Republicans are acting like they didn’t lose their veto-proof majorities

by | Mar 28, 2019 | Politics

Republicans used their supermajorities to fundamentally transform state government. Were a well informed North Carolinian to view today’s policy regime from the vantage point of ten years ago, they would have perceived nothing less than a revolution. North Carolina’s government now looks almost nothing the like the forward-looking entity that drove progress for fifty years before the fateful Tea Party wave. Legislators, in short, made full use of their power.

This “Conservative Revolution” provoked a sustained backlash.

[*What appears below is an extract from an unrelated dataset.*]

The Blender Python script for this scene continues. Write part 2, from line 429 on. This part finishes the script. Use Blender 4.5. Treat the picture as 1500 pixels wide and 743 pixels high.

Fortunately for North Carolina Republicans, the late Obama years saw several cycles of strong GOP performance at the national level, so their chickens didn’t come home to roost until after they had solidified their transformative gains. The reckoning finally came, however, in 2018. Last years elections were a total repudiation of the Generally Assembly from House and Senate results to the smashing defeat of Phil Berger’s power-grabbing amendments. Clearly, voters wanted a course correction.

To an astonishing degree, GOP lawmakers have ignored the voters’ call for an adjustment. Both houses of the legislature are advancing radical policies not different from the bills they rained down on the state for eight years. These proposals range from immigration to healthcare, and they bear the hallmarks of extremism and overreach that cling to nearly all NCGOP legislation. Republicans are acting like they did not lose the election.

GOP arrogance in the face of voter censure is not, to say the least, new to North Carolina politics. But it is particularly obnoxious this year. Voters have awarded the executive and judicial branches to Democrats; 16 new Democratic legislators took their seats in January. If we needed proof that North Carolina is a purple state, not the deep-red stronghold Republicans like to imagine it, voters delivered more than enough to prove the case. Drunk on gerrymandering, Republicans are acting like rulers, not public servants.

I can imagine two more explanations for the GOP’s defiant behavior. One, they are not capable of moderating themselves. Thirty years of Art Pope’s propaganda may just have turned the NCGOP into stone extremists. There’s also another, darker and more Machiavellian possibility. GOP leaders know that these bills will never become law, and that seeming futility is actually the point. They are trying to force Roy Cooper’s hand, sending him incendiary bills that will feature heavily in attack ads next year. The 2010 elections empowered them to do enormous damage. 2020, they hope, will let them do it again.